Write out the lines from the line containing "The Blender Python" through the final line of the listing below, exactly, omitting every other line.

(Extracted data entries)
****************************************
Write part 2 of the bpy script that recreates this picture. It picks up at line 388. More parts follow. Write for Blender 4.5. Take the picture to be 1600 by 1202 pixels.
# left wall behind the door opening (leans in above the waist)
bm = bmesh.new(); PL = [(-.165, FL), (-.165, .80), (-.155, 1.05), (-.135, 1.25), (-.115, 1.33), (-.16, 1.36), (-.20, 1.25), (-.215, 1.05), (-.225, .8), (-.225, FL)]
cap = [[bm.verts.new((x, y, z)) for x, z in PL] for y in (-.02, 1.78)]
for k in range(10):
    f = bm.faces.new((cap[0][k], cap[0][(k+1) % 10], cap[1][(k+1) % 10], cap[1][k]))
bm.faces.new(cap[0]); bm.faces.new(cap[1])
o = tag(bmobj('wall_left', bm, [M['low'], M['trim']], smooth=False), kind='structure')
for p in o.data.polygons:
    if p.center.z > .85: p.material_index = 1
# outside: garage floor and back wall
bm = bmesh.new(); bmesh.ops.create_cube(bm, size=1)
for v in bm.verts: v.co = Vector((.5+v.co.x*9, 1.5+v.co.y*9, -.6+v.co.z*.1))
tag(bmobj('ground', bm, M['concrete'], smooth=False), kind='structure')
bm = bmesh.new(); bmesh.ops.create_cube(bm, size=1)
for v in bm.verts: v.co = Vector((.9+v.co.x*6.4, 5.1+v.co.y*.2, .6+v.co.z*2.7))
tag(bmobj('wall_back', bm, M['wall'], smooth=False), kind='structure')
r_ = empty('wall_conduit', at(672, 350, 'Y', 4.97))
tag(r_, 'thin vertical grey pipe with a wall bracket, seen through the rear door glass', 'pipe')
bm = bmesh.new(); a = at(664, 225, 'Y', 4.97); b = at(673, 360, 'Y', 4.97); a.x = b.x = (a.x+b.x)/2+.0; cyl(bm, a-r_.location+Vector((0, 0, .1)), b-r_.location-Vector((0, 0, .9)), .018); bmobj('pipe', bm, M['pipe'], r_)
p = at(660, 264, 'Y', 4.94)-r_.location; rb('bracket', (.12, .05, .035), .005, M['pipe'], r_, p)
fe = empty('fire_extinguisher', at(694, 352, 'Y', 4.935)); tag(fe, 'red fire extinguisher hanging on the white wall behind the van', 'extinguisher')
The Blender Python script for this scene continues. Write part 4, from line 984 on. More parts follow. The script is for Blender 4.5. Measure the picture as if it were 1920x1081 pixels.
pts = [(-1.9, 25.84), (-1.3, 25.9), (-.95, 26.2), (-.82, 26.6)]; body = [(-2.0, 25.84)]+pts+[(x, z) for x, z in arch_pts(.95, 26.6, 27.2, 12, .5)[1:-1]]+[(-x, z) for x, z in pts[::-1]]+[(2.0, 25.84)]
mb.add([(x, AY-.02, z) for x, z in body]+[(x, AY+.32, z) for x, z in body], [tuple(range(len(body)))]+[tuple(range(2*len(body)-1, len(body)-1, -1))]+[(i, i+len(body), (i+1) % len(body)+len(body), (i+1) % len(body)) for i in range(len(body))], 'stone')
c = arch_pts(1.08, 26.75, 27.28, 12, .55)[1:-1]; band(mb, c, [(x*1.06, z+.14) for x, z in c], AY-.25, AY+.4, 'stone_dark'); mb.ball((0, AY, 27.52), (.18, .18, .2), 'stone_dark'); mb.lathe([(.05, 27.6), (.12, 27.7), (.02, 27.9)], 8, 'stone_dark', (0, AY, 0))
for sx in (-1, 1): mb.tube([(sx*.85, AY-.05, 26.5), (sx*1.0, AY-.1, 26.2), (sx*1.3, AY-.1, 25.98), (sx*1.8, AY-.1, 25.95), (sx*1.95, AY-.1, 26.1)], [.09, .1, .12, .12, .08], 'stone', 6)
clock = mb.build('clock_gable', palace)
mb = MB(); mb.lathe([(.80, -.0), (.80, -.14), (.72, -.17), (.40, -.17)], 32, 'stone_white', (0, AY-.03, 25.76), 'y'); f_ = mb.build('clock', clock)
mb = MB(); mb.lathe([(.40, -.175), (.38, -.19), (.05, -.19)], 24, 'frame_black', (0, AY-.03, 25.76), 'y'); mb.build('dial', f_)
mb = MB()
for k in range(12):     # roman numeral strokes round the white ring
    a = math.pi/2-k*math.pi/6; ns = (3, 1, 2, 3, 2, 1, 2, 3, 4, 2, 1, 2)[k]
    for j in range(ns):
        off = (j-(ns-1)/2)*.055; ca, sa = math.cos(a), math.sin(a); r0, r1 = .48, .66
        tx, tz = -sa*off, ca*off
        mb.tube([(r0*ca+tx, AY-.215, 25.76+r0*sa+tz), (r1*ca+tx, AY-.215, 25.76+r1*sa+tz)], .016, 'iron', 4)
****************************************
### OUTPUT:
The Blender Python script for this scene continues. Write part 4, from line 984 on. More parts follow. The script is for Blender 4.5. Measure the picture as if it were 1920x1081 pixels.
pts = [(-1.9, 25.84), (-1.3, 25.9), (-.95, 26.2), (-.82, 26.6)]; body = [(-2.0, 25.84)]+pts+[(x, z) for x, z in arch_pts(.95, 26.6, 27.2, 12, .5)[1:-1]]+[(-x, z) for x, z in pts[::-1]]+[(2.0, 25.84)]
mb.add([(x, AY-.02, z) for x, z in body]+[(x, AY+.32, z) for x, z in body], [tuple(range(len(body)))]+[tuple(range(2*len(body)-1, len(body)-1, -1))]+[(i, i+len(body), (i+1) % len(body)+len(body), (i+1) % len(body)) for i in range(len(body))], 'stone')
c = arch_pts(1.08, 26.75, 27.28, 12, .55)[1:-1]; band(mb, c, [(x*1.06, z+.14) for x, z in c], AY-.25, AY+.4, 'stone_dark'); mb.ball((0, AY, 27.52), (.18, .18, .2), 'stone_dark'); mb.lathe([(.05, 27.6), (.12, 27.7), (.02, 27.9)], 8, 'stone_dark', (0, AY, 0))
for sx in (-1, 1): mb.tube([(sx*.85, AY-.05, 26.5), (sx*1.0, AY-.1, 26.2), (sx*1.3, AY-.1, 25.98), (sx*1.8, AY-.1, 25.95), (sx*1.95, AY-.1, 26.1)], [.09, .1, .12, .12, .08], 'stone', 6)
clock = mb.build('clock_gable', palace)
mb = MB(); mb.lathe([(.80, -.0), (.80, -.14), (.72, -.17), (.40, -.17)], 32, 'stone_white', (0, AY-.03, 25.76), 'y'); f_ = mb.build('clock', clock)
mb = MB(); mb.lathe([(.40, -.175), (.38, -.19), (.05, -.19)], 24, 'frame_black', (0, AY-.03, 25.76), 'y'); mb.build('dial', f_)
mb = MB()
for k in range(12):     # roman numeral strokes round the white ring
    a = math.pi/2-k*math.pi/6; ns = (3, 1, 2, 3, 2, 1, 2, 3, 4, 2, 1, 2)[k]
    for j in range(ns):
        off = (j-(ns-1)/2)*.055; ca, sa = math.cos(a), math.sin(a); r0, r1 = .48, .66
        tx, tz = -sa*off, ca*off
        mb.tube([(r0*ca+tx, AY-.215, 25.76+r0*sa+tz), (r1*ca+tx, AY-.215, 25.76+r1*sa+tz)], .016, 'iron', 4)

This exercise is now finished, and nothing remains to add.